» **Data shown**:
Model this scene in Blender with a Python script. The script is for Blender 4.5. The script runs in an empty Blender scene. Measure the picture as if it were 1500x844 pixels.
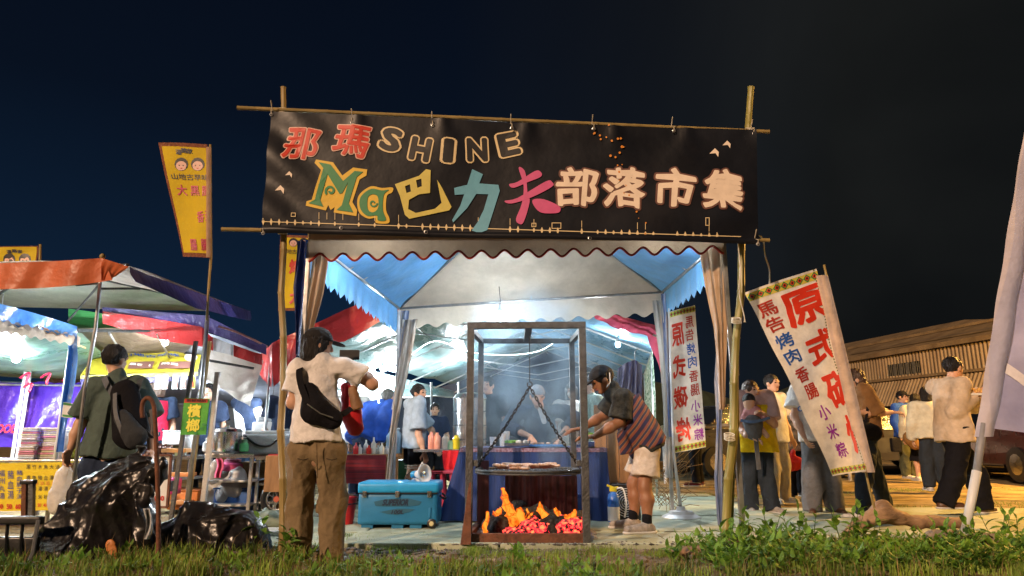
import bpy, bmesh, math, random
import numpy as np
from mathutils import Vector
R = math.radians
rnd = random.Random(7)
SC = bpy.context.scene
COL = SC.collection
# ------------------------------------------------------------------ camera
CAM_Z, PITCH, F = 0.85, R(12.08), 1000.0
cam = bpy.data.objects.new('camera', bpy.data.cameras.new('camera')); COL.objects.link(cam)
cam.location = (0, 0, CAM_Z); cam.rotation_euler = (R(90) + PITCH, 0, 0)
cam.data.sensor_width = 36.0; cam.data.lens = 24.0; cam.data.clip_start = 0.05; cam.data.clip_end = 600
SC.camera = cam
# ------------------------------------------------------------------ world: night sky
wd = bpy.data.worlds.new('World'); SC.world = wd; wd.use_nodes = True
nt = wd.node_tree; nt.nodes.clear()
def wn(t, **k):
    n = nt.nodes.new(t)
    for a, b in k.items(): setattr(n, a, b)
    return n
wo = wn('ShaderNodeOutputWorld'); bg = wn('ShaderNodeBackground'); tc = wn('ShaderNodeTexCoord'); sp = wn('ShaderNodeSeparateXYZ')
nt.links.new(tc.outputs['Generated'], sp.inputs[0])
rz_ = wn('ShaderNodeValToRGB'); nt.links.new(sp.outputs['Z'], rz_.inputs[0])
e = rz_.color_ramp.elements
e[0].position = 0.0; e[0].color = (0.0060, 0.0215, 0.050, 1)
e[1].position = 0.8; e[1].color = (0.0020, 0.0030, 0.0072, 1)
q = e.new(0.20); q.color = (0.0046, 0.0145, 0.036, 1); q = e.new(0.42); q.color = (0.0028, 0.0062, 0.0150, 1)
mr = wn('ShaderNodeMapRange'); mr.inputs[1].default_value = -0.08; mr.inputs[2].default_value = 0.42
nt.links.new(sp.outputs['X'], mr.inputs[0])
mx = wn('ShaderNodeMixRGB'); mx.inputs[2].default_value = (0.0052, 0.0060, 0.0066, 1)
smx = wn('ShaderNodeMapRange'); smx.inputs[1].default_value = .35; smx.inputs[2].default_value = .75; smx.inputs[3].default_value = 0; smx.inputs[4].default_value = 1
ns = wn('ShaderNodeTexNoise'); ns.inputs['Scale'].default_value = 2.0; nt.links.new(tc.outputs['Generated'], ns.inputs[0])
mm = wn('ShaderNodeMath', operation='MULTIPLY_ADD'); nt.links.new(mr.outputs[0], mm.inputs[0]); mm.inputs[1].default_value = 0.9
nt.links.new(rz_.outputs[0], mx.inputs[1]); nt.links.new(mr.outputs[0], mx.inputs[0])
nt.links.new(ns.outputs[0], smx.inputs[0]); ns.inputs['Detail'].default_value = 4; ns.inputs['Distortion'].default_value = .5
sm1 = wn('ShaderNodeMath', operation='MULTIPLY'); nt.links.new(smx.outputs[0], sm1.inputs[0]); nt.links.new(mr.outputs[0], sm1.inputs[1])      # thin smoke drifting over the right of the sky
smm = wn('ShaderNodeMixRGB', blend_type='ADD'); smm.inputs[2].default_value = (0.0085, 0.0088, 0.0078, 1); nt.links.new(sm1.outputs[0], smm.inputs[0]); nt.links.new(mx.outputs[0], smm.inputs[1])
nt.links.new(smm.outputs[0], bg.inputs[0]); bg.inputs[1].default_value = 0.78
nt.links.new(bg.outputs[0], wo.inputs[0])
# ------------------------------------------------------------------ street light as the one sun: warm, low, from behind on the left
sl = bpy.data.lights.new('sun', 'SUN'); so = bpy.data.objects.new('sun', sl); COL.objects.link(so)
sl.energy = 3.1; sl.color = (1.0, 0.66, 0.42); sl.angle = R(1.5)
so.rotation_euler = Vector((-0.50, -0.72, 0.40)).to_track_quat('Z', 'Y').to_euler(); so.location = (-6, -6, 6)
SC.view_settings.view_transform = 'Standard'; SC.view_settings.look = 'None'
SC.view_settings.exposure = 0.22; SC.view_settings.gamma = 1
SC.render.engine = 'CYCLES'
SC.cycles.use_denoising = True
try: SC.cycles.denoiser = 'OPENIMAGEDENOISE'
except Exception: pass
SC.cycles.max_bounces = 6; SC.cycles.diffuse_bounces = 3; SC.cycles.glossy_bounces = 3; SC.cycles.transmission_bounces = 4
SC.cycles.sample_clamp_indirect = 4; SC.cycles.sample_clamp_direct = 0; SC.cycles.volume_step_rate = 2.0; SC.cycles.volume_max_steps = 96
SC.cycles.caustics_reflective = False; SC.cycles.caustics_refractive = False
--
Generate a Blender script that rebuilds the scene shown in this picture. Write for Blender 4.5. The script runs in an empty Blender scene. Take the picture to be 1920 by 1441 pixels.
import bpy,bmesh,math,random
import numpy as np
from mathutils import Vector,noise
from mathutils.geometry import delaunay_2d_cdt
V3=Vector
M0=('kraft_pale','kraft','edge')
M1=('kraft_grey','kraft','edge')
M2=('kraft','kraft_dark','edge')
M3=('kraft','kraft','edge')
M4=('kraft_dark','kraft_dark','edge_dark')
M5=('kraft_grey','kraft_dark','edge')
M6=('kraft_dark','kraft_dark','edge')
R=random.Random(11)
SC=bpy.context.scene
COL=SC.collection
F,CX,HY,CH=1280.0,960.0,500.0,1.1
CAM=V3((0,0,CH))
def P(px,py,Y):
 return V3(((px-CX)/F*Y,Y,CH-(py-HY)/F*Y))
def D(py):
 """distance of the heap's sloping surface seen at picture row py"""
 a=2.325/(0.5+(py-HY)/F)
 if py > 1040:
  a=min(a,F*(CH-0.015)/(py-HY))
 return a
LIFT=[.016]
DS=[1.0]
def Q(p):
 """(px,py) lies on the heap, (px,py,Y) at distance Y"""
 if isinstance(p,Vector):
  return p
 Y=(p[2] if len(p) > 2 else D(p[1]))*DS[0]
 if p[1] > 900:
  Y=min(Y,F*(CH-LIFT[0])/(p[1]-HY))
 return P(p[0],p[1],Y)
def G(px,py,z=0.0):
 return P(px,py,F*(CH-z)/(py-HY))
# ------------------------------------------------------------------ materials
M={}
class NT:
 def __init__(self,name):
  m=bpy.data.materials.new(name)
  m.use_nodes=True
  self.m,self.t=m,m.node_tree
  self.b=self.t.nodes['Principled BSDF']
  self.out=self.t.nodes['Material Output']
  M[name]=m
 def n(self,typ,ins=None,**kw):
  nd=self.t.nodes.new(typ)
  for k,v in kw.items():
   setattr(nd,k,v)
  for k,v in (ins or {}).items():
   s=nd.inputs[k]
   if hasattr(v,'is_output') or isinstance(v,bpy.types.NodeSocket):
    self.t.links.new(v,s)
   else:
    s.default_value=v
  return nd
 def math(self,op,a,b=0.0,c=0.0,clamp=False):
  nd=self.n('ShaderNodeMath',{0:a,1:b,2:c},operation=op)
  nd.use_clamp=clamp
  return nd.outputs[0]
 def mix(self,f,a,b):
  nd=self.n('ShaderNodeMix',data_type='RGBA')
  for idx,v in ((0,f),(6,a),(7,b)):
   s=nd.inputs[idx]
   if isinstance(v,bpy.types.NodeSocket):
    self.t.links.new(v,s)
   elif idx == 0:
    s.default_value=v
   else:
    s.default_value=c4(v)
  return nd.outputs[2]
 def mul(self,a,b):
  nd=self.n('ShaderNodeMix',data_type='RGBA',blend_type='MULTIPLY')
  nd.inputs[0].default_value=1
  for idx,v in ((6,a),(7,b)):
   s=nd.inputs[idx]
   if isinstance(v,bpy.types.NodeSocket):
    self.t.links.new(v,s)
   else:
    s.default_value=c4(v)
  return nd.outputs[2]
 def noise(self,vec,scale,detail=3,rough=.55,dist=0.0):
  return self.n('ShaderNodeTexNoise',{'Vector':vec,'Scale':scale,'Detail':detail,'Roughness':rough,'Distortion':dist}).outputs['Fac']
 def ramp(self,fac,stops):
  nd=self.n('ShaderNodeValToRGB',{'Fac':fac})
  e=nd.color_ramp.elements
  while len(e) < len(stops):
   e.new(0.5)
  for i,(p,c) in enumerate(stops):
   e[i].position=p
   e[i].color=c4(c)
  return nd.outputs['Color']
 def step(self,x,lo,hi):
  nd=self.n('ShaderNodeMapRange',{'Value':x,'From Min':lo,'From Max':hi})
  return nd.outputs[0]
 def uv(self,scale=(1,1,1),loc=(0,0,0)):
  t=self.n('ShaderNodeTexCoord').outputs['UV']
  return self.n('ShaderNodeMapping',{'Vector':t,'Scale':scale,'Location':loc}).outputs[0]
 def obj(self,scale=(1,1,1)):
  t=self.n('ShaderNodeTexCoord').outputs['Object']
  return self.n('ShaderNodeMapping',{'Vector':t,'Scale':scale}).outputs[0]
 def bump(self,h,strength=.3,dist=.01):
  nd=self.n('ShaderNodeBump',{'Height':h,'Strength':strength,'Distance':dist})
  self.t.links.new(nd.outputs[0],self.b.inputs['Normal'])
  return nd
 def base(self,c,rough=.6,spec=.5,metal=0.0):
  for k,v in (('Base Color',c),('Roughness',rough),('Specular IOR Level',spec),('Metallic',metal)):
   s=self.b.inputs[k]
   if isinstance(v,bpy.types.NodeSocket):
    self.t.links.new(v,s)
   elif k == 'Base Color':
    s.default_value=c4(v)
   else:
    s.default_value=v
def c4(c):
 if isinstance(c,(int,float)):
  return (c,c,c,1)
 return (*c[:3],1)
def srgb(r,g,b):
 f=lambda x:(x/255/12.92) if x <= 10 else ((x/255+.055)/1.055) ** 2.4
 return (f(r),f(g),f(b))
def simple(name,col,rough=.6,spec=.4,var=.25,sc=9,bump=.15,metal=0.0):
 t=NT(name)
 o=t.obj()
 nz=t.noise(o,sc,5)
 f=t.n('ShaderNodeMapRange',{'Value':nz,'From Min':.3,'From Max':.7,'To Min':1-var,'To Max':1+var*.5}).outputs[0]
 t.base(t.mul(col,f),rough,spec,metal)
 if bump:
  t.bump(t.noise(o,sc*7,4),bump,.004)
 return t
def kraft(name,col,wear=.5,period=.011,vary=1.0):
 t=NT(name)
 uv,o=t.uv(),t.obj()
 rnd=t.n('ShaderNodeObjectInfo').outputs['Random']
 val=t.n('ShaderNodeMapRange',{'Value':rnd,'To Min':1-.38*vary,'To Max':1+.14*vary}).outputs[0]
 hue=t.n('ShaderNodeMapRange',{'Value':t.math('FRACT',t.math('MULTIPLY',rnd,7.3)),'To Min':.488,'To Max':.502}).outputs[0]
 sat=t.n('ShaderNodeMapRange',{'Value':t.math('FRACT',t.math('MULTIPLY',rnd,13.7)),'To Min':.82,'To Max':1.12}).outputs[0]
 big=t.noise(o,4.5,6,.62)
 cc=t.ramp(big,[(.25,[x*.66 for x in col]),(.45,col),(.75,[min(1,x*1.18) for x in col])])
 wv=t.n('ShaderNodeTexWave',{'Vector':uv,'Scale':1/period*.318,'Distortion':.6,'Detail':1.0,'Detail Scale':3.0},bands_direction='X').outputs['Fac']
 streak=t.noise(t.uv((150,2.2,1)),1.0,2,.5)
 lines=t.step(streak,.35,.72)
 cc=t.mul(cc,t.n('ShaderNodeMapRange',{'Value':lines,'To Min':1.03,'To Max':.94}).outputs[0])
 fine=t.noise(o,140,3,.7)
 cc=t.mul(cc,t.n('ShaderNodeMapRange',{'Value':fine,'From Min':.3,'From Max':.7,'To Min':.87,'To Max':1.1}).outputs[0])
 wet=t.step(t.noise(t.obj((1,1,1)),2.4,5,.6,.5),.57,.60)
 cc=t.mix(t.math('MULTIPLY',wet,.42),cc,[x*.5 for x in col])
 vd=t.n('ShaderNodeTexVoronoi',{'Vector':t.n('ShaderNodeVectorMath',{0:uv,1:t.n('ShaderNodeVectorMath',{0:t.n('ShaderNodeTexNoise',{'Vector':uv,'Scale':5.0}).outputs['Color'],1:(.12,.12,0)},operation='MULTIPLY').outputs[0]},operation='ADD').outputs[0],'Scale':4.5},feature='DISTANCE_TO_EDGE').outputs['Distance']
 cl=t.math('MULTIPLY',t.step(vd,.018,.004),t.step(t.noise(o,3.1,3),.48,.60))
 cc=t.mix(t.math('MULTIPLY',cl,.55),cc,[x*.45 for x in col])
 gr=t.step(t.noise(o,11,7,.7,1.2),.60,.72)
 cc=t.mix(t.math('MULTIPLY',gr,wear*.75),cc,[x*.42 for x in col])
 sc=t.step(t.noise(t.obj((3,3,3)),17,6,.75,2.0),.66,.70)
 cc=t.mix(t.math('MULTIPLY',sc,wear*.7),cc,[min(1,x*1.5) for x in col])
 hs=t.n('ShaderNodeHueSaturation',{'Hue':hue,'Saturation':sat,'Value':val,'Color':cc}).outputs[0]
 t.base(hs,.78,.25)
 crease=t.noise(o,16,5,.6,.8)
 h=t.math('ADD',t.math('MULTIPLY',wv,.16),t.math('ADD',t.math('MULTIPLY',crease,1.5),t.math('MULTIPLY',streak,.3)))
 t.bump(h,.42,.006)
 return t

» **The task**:
Extract the run of lines that opens with the line containing "M4=('kraft_dark','kraft_dark','edge_dark')" and closes with the line containing "M5=('kraft_grey','kraft_dark','edge')"; reproduce it exactly and add nothing.

» **Task solution**:
M4=('kraft_dark','kraft_dark','edge_dark')
M5=('kraft_grey','kraft_dark','edge')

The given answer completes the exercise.